Cutter location by offsets. It starts with a UV parametric point in a free form surface, the xyz point and the normal are calculated, and offset is taken from the point along the normal in a way consistent with the tool definition so that the cutter is now tangent to the surface at that point. It may collide with the model elsewhere and there is no indication to this happening until the full implementation of the triangulated approach.

Cutter Location Against Triangles. It starts with the XY component for a cutter location and loop across every triangle in the model. For each triangle which crosses under the circular shadow of the cutter, the Z value of the cutter location required for it is calculated to exactly touch the triangle, and find the maximum of all such values.

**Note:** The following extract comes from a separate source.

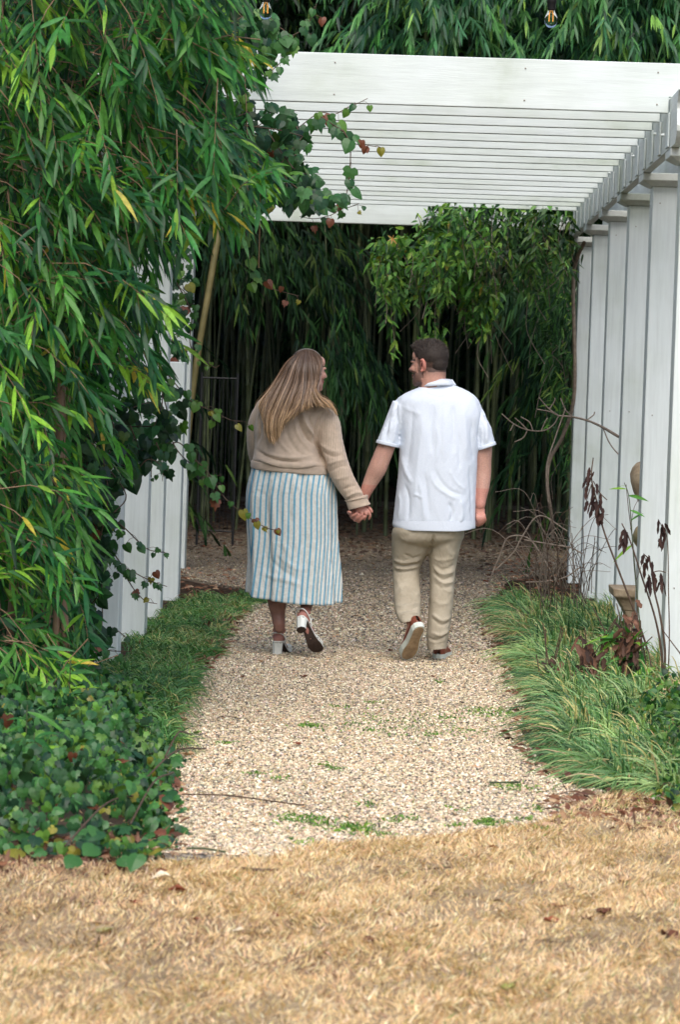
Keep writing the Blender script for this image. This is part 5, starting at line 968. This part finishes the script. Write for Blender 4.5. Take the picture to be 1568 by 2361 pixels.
def hairpt(u, t):                 # u in 0..1 across, t in 0..1 along
    a = np.clip(u, 0, .9999)*(ng-1); i = a.astype(int); fa = (a-i)[:, None]; b_ = np.clip(t, 0, .9999)*(nt_-1); j = b_.astype(int); fb = (b_-j)[:, None]
    fa = fa*fa*(3-2*fa)*.5+fa*.5
    return (GW[i, j]*(1-fb)+GW[i, j+1]*fb)*(1-fa)+(GW[i+1, j]*(1-fb)+GW[i+1, j+1]*fb)*fa
hair = empty('hair', (0, 0, 0), None, None); hair.parent = wm; hair.location = (0, 0, 0)
uu, tt_ = np.meshgrid(np.linspace(0, 1, 50), np.linspace(0, .60, 40), indexing='ij'); V = hairpt(uu.ravel(), tt_.ravel())+np.array([0, .012, 0]); V[:, 1] += .006*np.sin(uu.ravel()*70)*np.clip(tt_.ravel()*2, 0, 1)
i = np.arange(49)[:, None]*40+np.arange(39)[None]; F = np.stack([i, i+1, i+41, i+40], -1).reshape(-1, 4)
HR, HM, HT = np.array([.10, .06, .042]), np.array([.22, .135, .08]), np.array([.52, .35, .20])
def hcol(t, j): t = np.clip(t, 0, 1)[:, None]; return (np.where(t < .5, HR*(1-2*t)+HM*2*t, HM*(2-2*t)+HT*(2*t-1)))*j
MT['hair'] = attrmat('hair', .38, .5, 0, 90)
cap = [ellip(wp(-.02, 0, .038), [tuple(wf*.096), tuple(wl*.082), tuple(wu*.082)], 32), ellip(wp(-.04, 0, -.03), [tuple(wf*.07), tuple(wl*.082), tuple(wu*.1)], 28)]
g = Geo(); g.add(V, F, hcol(tt_.ravel()*.8, .6))
for c_ in cap: g.add(c_[0], c_[1], HR*.8); n0 = g.n-len(c_[0]); g.F3.append(c_[2]+n0)
hv = g.obj('hair_mass', MT['hair'], hair)
S = 3600; K = 16; u0 = R.random(S); u0 = (u0*0+np.linspace(0, 1, S)); t1 = np.where(R.random(S) < .5, R.uniform(.62, 1, S), R.uniform(.85, 1.0, S)); t1 *= 1-.16*np.exp(-((u0-.62)/.16)**2); tl = np.linspace(0, 1, K)
ua = u0[:, None]+(R.normal(size=(S, 1))*.018*tl[None]+.012*np.sin(tl[None]*7+R.random((S, 1))*6.28)*tl[None]*R.normal(size=(S, 1))); ta = t1[:, None]*tl[None]
Pn = hairpt(ua.ravel(), ta.ravel()).reshape(S, K, 3); lay = R.random((S, 1)); Pn[..., 1] -= .002+.012*lay*np.sin(np.pi*np.clip(tl, 0.05, 1))[None]; Pn += (R.normal(size=(S, 1, 3))*np.where(R.random((S, 1, 1)) < .07, .016, .0028))*tl[None, :, None]
clump = np.sin(ua*55)+.7*np.sin(ua*131+1); Pn[..., 1] -= .012*clump*np.clip(tl*2, 0, 1)[None]; Pn[..., 0] += .004*np.sin(tl[None]*8+u0[:, None]*19)*tl[None]**1.5
wdt = (R.uniform(.0009, .0020, S)[:, None]*np.array([.6]+[1]*(K-4)+[.9, .6, .15])[None])[..., None]; T = nrm(np.gradient(Pn, axis=1)); sdv = nrm(np.cross(T, np.array([0, -1, 0])+R.normal(size=(S, 1, 3))*.35))
V = np.stack([Pn-sdv*wdt, Pn+sdv*wdt], 2).reshape(-1, 3); bI = (np.arange(S)*K*2)[:, None]; kI = (np.arange(K-1)*2)[None]; a = bI+kI; F = np.stack([a, a+1, a+3, a+2], -1).reshape(-1, 4)
hl = np.where(R.random((S, 1)) < .14, 1.65, R.uniform(.55, 1.2, (S, 1)))*(.98+.28*clump*np.clip(tl*1.6, .2, 1)[None]).clip(.3, 1.6); tc = (ta*1.05+R.normal(size=(S, 1))*.12); C = hcol(np.repeat(tc.reshape(-1), 2), np.repeat(hl.reshape(-1), 2)[:, None])  # golden streaks are hair colour; locks set back get painted gap shade
o = obj('hair_strands', V, F, MT['hair'], hair, C=C, kind='stuff')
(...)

Problems. It requires a lot of memory to hold enough triangles to register the model at a tight enough tolerance, and it takes longer to program to get the initial cutter location values. However, they are at least guaranteed in all cases. This is how all major CAM systems do it these days because it works without failing, no matter what the complexity and geometry of the model may be. Reliability is far more important than efficiency. The above refers only to 3-axis machines and 5-axis machines need a special entry of their own.

Z Map. The Z Map algorithm is a regular array of Cutter Location values in the computer memory. The result is a model of the height map of cutter positions from which the values can be interpolated. Due to accuracy issues, this was generalized into an Extended Z Map, by the placement of "floating" points between the fixed Z Map points. The locations of the Extended Z Map points are found when the Z Map is created. Extended Z Map points are only placed where sharp edges occur between the normal Z Map points, completely flat source geometry will not require any Extended Z Map points.